If you’re asked a question you don’t have an answer to, be honest about not knowing, and be explicit about how and when updates will be shared.

Takeaway: We naturally crave information — it’s easier to work when you have all the facts. When those facts aren’t available, meta-communicating offers some clarity and peace of mind.

Tip #23: Take on a growth mindset.

We all have things we consider our “weak spots.” You might tell yourself, “I’m bad at public speaking,” “I’m not a great writer,” or “Project management isn’t my thing.”

Over the past few weeks, you’ve probably done things you didn’t think you could do. Build on that: revisit your so-called “weak spots” and treat them as skills you can learn and improve.

Takeaway: In a growth mindset, “I’m not good at this” becomes “I can learn this.”

Tip #24: Nurture your alliances.

Under normal circumstances, there are people at work who you count on, and who count on you: for honest feedback, a listening ear, or a show of support. Lately, without built-in face time, you may be giving less thought to those relationships.

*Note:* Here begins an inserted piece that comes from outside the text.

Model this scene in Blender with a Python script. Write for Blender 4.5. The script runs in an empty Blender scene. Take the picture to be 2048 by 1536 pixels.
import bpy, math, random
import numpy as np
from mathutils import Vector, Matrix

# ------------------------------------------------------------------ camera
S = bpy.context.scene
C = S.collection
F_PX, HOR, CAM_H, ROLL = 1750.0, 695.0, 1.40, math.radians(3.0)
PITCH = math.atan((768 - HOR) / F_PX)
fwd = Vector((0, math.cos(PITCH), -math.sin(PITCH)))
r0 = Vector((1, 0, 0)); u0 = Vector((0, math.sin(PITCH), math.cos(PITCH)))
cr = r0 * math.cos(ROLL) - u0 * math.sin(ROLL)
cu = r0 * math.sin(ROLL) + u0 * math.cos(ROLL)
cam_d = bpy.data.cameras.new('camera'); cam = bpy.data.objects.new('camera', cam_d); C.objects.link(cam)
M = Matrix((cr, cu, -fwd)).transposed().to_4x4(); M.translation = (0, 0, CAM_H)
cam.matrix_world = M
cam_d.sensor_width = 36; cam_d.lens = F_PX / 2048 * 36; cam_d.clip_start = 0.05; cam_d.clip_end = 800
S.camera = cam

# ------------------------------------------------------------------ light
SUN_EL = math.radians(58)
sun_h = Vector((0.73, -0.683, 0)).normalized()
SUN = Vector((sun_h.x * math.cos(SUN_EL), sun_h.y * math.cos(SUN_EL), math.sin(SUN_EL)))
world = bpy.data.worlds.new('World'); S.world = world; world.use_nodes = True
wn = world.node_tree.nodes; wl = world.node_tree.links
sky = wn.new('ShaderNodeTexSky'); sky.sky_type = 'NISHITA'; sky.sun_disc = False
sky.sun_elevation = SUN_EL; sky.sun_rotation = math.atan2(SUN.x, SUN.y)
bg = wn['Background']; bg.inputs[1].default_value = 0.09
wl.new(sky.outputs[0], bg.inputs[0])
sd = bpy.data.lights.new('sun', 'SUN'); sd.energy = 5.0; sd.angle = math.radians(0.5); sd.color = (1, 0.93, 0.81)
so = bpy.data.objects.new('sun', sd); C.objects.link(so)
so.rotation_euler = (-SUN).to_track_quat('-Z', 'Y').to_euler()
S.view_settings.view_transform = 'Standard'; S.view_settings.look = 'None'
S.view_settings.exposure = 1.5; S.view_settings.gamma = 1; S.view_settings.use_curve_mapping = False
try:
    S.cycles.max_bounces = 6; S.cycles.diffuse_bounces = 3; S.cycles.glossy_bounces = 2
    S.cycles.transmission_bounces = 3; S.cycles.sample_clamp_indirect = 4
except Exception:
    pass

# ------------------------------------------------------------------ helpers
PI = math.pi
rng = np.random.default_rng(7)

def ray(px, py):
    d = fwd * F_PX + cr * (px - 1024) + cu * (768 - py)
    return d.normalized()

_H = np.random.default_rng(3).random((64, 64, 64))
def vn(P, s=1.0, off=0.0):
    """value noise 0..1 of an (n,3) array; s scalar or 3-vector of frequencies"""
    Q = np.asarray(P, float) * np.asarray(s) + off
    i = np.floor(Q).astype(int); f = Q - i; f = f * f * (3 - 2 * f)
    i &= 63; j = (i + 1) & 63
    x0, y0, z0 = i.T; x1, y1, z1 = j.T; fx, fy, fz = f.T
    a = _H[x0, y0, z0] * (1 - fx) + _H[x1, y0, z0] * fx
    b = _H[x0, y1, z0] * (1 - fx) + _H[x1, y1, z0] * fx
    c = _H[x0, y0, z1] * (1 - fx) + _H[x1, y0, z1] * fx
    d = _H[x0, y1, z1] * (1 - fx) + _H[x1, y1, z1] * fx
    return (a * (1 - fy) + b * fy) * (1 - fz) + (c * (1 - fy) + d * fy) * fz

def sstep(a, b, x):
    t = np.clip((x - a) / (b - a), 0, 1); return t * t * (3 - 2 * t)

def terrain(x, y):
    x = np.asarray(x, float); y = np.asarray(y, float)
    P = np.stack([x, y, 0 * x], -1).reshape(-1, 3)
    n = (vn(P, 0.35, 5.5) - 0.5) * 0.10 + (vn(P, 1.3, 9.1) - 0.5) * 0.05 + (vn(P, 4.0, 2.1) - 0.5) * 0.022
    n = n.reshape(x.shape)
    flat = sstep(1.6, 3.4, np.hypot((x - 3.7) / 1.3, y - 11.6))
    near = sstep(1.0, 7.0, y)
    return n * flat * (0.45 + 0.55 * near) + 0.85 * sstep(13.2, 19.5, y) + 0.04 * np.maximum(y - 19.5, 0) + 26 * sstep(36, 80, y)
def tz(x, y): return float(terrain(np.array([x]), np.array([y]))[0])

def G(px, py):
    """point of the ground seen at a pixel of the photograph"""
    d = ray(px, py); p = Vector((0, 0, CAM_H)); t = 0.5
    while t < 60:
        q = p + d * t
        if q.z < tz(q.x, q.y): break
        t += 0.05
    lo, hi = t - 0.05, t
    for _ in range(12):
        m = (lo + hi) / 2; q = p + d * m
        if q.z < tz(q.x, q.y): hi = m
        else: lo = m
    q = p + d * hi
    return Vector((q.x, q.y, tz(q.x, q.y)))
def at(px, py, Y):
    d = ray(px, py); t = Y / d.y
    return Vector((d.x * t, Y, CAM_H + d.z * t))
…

Think about who those people are for you. Reach out to them to schedule time for a video conversation with them or see if they need help with anything.

Takeaway: Spending more time on your most important relationships at work can help you stay connected to the company and your own personal mission.

Tip #25: Go into meetings with a point of view.

One of the many challenges people are facing in their work right now is staying visible — that is, ensuring that you’re the go-to for your specific work function and area of expertise, and that your hard work isn’t going unnoticed.

One way to accomplish this is to prepare for any project meeting you’re a part of: show up understanding why your perspective is needed (either via the agenda or talking to the organizer), and write down your questions and thoughts ahead of time. 

Takeaway: No matter how large your company is, you bring knowledge and a viewpoint that no one else can.